Rachel Zeffira

Rachel Zeffira’s debut solo album ‘The Deserters’ is both beautiful and beguiling – a gauzy, rapturous tour de force that mines both Zeffira’s classical training as well as the pop sensibilities she displayed as one half of Cat’s Eyes. It might recall at times the baroque pop of John Cale and the hazy experimentation of My Bloody Valentine, but at heart it’s a largely unclassifiable record that stands defiantly alone and apart from its peers.

The album grew from her first solo recordings – a wondrous cover of My Bloody Valentine’s ‘To Here Knows When’ and the evocative ‘Waiting For Sylvia’ – which she sung, played and orchestrated in the summer of 2011. Spurred on by the positive results – the music was greeted enthusiastically by everyone from Pitchfork to NME – she began to piece together songs for ‘The Deserters’ when time allowed. The process was unusual because the writing often took place in unexpected locations such as local churches.

If that ambience permeates ‘The Deserters’ in a subtle way, the most striking sonic component of the record are the orchestrations – a central feature of what elevates Zeffira’s music into the extraordinary. Having drawn great acclaim for her multi-instrumentalism and orchestration on the debut Cat’s Eyes album, the breadth and ambition of what she’s achieved on her solo album are perhaps even more strikingly impressive. Once again, the orchestra was recorded at London’s legendary Abbey Road, and once again they threatened to bankrupt Zeffira.

In ‘The Deserters’, lyrical themes of old friends, half-remembered letters and once-known stories peep through the layers of reverb and orchestration. The precision and orchestration of ‘The Deserters’ could not have come from an artist without Zeffira’s extensive musical training, but its sound is anything but that of cold formalism. Rather, the record has an elliptical warmth of an album you know will be a lifelong friend.

“I can’t erase my classical past,” says Zeffira. “My favourite piece of music of all time is ‘The Swan’ by Saint-Saëns.

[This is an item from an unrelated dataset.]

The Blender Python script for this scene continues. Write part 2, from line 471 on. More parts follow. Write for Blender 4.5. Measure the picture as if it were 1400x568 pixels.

I’ve heard it millions of times, but I’ll still stop what I’m doing to listen to it until the end.”

In an age where we rarely watch a YouTube video without clicking out of the tab, Rachel Zeffira’s album ‘The Deserters’ is that rare thing: a record that stops you in your tracks and forces you to pay attention. It’s another astonishing achievement by an increasingly remarkable artist.